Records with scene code
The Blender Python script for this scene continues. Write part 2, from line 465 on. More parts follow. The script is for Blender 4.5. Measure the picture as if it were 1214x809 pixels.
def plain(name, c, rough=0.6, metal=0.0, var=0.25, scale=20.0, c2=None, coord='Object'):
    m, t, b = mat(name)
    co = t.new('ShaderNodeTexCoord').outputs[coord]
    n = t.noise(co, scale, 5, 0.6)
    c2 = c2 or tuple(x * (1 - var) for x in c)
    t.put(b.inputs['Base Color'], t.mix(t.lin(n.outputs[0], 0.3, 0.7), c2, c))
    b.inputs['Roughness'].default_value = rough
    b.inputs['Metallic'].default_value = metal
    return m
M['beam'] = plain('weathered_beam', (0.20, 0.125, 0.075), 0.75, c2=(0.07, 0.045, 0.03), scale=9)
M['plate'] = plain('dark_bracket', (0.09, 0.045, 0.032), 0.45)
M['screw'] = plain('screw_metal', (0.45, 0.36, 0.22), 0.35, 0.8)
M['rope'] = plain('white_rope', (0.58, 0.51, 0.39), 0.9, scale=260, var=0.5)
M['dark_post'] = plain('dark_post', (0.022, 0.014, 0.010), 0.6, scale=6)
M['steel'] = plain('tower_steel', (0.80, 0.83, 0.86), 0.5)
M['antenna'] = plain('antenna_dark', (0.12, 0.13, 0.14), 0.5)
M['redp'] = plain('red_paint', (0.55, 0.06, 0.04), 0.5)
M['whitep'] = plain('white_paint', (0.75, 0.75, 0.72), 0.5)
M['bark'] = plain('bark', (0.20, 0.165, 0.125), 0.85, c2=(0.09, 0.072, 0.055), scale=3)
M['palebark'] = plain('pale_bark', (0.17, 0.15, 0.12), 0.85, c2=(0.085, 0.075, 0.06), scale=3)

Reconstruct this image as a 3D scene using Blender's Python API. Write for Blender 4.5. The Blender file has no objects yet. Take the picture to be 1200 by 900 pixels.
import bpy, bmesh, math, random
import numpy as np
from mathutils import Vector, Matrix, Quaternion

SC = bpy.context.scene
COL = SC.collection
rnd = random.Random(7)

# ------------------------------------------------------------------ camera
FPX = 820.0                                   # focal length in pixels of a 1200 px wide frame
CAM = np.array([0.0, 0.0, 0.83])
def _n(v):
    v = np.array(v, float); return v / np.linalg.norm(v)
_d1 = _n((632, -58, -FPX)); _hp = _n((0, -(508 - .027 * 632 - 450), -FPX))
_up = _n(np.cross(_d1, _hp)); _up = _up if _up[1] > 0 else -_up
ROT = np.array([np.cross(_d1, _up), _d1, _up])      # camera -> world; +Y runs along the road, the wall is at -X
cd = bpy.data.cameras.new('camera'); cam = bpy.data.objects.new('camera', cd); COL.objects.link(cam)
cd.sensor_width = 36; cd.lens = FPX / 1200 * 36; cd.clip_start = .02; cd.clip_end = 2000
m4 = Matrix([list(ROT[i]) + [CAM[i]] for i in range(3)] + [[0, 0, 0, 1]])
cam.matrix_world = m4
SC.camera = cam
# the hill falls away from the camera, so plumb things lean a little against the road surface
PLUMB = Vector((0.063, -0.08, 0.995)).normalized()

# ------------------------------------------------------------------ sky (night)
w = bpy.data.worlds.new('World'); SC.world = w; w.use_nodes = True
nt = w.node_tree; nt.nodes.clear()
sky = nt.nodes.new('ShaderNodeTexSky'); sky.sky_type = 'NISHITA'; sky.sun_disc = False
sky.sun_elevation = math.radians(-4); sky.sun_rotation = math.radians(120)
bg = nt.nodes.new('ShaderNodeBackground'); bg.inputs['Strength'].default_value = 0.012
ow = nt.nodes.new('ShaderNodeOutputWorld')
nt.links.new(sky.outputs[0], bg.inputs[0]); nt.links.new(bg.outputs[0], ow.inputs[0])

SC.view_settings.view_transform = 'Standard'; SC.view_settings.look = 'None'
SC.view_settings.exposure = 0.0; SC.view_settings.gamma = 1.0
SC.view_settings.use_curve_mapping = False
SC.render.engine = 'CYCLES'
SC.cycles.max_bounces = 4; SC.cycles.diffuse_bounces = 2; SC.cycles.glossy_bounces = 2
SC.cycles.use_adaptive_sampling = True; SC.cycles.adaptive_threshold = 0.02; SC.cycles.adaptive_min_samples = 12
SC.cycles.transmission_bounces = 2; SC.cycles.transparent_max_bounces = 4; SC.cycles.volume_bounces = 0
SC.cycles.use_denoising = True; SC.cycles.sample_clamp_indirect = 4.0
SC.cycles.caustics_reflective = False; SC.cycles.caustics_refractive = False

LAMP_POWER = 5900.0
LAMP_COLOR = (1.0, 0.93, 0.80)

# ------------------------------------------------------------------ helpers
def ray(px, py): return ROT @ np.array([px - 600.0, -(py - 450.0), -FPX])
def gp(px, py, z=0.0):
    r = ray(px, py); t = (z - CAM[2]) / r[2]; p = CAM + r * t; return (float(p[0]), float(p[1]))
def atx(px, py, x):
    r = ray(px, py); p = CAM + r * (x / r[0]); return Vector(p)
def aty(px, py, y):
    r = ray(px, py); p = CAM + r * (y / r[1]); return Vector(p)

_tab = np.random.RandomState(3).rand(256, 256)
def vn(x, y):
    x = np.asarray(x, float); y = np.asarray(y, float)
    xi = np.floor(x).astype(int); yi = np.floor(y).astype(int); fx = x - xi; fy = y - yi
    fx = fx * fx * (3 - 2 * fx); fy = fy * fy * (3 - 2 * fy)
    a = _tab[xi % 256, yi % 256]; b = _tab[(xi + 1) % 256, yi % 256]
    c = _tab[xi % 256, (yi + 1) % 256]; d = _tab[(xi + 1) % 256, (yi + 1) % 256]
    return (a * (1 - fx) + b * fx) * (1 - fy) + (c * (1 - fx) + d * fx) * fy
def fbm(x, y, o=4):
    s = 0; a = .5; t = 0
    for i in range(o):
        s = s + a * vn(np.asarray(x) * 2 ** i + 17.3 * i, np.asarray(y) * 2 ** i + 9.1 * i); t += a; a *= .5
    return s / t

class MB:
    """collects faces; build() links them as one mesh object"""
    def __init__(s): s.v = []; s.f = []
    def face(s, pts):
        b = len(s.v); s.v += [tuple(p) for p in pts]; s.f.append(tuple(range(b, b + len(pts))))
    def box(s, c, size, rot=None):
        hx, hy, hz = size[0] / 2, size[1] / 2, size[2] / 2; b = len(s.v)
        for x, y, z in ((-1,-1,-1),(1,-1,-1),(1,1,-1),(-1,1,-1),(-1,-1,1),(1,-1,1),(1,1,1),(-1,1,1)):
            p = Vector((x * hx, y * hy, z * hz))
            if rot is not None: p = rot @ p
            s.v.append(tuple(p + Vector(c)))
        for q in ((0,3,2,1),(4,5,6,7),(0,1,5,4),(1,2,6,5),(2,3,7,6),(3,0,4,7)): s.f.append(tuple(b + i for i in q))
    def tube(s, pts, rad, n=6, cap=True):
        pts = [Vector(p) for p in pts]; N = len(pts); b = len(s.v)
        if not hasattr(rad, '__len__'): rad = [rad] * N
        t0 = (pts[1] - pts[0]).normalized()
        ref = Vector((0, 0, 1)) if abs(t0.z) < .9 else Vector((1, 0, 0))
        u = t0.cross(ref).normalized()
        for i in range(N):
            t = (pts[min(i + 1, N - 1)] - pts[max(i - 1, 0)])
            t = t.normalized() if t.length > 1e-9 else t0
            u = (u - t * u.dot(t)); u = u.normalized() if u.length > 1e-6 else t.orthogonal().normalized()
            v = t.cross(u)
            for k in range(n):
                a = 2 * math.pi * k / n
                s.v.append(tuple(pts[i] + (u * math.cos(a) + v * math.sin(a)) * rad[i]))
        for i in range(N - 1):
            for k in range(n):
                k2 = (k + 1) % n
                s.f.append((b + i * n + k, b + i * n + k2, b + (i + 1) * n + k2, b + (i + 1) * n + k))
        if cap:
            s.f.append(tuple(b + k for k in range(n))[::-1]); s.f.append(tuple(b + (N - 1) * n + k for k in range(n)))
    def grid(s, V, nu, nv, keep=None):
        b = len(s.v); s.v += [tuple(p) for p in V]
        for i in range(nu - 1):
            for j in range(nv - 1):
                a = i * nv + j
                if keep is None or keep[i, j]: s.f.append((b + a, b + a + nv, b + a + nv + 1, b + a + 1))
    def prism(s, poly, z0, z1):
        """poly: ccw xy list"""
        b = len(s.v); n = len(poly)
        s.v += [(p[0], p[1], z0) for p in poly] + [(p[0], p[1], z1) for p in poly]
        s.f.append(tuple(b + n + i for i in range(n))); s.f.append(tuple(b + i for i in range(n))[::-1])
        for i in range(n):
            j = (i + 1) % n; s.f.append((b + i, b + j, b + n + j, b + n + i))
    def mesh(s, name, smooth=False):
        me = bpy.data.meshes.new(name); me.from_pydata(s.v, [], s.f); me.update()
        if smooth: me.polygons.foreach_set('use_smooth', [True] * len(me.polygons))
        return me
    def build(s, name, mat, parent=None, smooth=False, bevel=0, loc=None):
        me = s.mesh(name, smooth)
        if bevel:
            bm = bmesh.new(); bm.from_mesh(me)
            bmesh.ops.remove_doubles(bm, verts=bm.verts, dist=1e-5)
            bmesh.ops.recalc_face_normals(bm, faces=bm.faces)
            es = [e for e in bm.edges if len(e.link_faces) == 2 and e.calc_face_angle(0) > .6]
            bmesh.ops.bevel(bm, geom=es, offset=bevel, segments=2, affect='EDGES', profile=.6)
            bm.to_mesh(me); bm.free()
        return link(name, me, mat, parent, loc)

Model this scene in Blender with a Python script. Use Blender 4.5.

## Set problem
Identify and extract each line of the listing that contains "Write".

## Task result
The Blender Python script for this scene continues. Write part 2, from line 465 on. More parts follow. The script is for Blender 4.5. Measure the picture as if it were 1214x809 pixels.
Reconstruct this image as a 3D scene using Blender's Python API. Write for Blender 4.5. The Blender file has no objects yet. Take the picture to be 1200 by 900 pixels.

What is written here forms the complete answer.